## Information shown
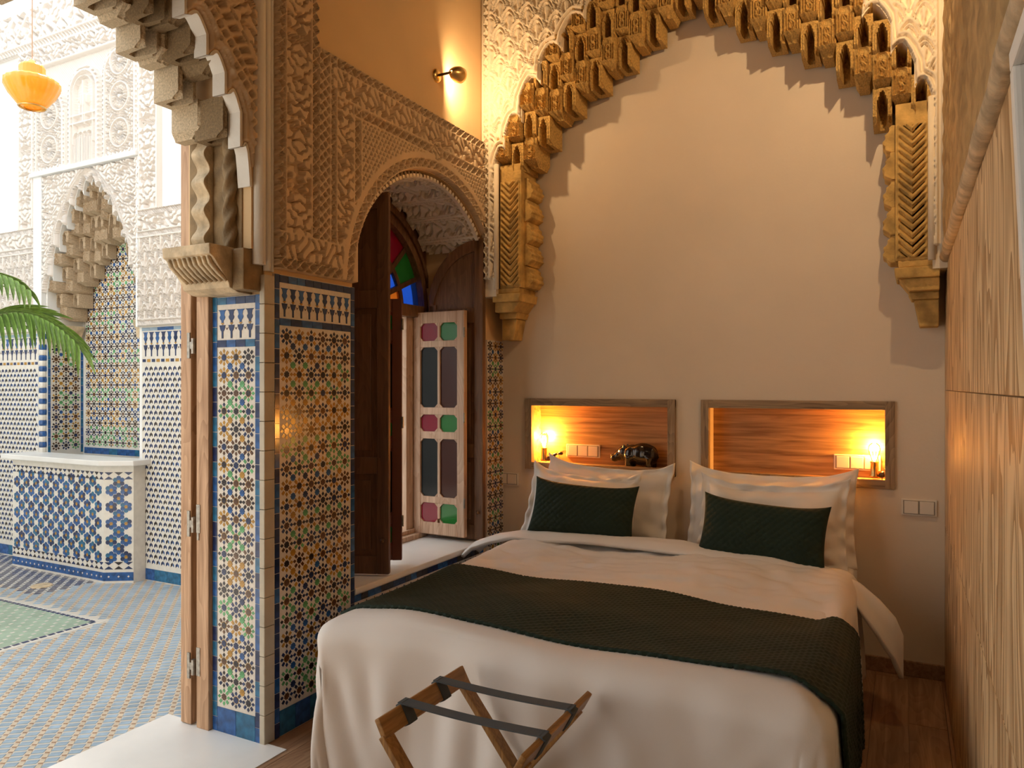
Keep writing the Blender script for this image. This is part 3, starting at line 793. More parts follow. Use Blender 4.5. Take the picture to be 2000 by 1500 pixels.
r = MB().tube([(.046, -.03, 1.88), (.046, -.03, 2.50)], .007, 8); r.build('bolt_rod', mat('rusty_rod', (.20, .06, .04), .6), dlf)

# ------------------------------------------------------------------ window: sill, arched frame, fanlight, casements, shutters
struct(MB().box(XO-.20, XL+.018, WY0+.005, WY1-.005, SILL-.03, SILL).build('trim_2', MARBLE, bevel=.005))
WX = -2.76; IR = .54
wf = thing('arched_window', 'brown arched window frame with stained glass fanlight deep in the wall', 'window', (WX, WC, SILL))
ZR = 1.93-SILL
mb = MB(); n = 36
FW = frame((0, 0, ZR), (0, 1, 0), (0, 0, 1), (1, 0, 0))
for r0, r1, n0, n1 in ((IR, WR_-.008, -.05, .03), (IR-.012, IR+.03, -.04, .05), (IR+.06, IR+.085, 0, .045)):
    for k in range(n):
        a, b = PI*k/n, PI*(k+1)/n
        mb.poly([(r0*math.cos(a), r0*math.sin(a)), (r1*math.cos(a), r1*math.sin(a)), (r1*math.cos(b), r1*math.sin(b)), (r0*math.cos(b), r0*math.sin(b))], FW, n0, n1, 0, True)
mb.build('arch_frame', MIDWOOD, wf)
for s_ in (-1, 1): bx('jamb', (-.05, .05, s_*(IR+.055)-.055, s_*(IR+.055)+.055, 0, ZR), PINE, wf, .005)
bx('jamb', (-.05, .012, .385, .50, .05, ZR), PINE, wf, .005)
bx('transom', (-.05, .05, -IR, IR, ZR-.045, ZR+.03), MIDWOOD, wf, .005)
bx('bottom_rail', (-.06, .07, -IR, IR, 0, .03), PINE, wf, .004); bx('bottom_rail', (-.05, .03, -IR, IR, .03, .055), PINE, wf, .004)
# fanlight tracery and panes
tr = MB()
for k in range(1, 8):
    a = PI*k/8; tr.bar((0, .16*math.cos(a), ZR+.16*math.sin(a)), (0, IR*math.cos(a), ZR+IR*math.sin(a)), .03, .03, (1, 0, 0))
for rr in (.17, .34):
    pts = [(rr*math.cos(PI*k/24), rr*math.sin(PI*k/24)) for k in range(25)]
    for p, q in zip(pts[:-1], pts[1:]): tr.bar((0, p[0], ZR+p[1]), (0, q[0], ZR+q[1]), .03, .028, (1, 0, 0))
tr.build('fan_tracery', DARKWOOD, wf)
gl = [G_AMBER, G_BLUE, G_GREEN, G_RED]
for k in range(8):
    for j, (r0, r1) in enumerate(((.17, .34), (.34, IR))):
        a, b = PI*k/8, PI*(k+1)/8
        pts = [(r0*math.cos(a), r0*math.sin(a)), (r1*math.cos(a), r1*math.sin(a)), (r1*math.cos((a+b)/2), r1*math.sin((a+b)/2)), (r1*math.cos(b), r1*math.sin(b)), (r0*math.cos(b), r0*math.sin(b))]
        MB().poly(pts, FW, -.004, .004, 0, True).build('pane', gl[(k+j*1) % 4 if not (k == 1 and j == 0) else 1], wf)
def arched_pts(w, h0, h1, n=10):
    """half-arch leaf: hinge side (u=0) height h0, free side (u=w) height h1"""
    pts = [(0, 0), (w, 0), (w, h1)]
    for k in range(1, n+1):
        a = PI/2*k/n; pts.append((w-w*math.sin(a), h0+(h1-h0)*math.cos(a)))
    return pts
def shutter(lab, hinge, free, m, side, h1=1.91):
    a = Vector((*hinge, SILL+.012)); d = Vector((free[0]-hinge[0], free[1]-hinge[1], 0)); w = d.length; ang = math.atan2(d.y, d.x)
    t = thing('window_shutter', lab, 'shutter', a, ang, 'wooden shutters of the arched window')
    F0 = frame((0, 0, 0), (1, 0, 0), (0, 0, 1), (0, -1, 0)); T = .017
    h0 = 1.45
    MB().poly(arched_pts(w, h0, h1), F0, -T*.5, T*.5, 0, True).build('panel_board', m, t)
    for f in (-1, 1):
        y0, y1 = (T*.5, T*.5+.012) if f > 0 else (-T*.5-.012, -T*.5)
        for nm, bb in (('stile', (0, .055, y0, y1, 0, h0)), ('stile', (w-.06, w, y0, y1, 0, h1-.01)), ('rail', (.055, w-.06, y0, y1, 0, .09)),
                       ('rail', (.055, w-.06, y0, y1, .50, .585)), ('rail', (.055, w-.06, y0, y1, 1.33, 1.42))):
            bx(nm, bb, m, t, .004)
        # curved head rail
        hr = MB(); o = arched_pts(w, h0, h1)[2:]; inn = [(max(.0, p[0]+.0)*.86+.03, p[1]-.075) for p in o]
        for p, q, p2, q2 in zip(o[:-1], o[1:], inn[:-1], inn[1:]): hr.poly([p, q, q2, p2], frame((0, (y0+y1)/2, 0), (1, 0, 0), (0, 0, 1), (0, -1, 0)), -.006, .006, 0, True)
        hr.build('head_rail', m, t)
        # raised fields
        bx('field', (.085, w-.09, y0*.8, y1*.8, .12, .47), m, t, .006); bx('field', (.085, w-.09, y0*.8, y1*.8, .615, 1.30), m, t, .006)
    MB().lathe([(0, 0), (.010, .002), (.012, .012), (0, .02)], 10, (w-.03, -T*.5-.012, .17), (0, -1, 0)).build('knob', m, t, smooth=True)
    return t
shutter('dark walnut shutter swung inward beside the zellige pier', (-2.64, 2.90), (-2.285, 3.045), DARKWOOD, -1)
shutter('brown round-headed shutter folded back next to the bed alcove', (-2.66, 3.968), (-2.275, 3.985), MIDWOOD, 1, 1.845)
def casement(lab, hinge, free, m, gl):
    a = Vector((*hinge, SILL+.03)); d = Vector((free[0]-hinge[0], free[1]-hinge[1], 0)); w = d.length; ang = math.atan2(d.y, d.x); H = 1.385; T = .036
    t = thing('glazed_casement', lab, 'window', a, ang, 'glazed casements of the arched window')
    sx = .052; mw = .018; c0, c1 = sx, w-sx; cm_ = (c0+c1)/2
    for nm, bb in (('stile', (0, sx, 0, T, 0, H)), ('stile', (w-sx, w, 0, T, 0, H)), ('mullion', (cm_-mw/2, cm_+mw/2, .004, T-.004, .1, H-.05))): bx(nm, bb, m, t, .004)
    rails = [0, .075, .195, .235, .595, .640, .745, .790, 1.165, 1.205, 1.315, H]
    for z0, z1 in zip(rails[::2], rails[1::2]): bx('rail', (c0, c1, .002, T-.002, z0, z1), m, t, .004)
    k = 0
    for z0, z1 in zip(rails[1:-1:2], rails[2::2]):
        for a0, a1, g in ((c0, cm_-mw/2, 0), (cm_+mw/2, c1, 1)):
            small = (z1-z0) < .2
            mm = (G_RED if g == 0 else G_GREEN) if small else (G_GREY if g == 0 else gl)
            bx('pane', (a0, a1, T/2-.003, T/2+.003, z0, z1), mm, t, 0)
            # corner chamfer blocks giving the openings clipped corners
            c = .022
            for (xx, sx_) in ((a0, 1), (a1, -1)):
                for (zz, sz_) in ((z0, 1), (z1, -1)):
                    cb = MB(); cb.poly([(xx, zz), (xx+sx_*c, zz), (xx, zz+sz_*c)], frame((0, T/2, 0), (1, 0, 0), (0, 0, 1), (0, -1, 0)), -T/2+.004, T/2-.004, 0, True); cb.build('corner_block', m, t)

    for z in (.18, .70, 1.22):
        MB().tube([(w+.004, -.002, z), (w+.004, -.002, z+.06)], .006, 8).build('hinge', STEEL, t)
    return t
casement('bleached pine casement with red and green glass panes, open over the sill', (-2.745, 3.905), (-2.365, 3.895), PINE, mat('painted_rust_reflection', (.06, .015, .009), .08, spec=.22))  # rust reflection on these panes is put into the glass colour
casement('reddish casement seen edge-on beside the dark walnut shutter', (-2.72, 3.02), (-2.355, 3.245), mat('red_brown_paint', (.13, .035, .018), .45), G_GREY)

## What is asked
Begin at the top of the material above and output each line exactly, stopping after the line that holds "(.20, .06, .04), .6), dlf)". Leave out pictures.

## Answer
Keep writing the Blender script for this image. This is part 3, starting at line 793. More parts follow. Use Blender 4.5. Take the picture to be 2000 by 1500 pixels.
r = MB().tube([(.046, -.03, 1.88), (.046, -.03, 2.50)], .007, 8); r.build('bolt_rod', mat('rusty_rod', (.20, .06, .04), .6), dlf)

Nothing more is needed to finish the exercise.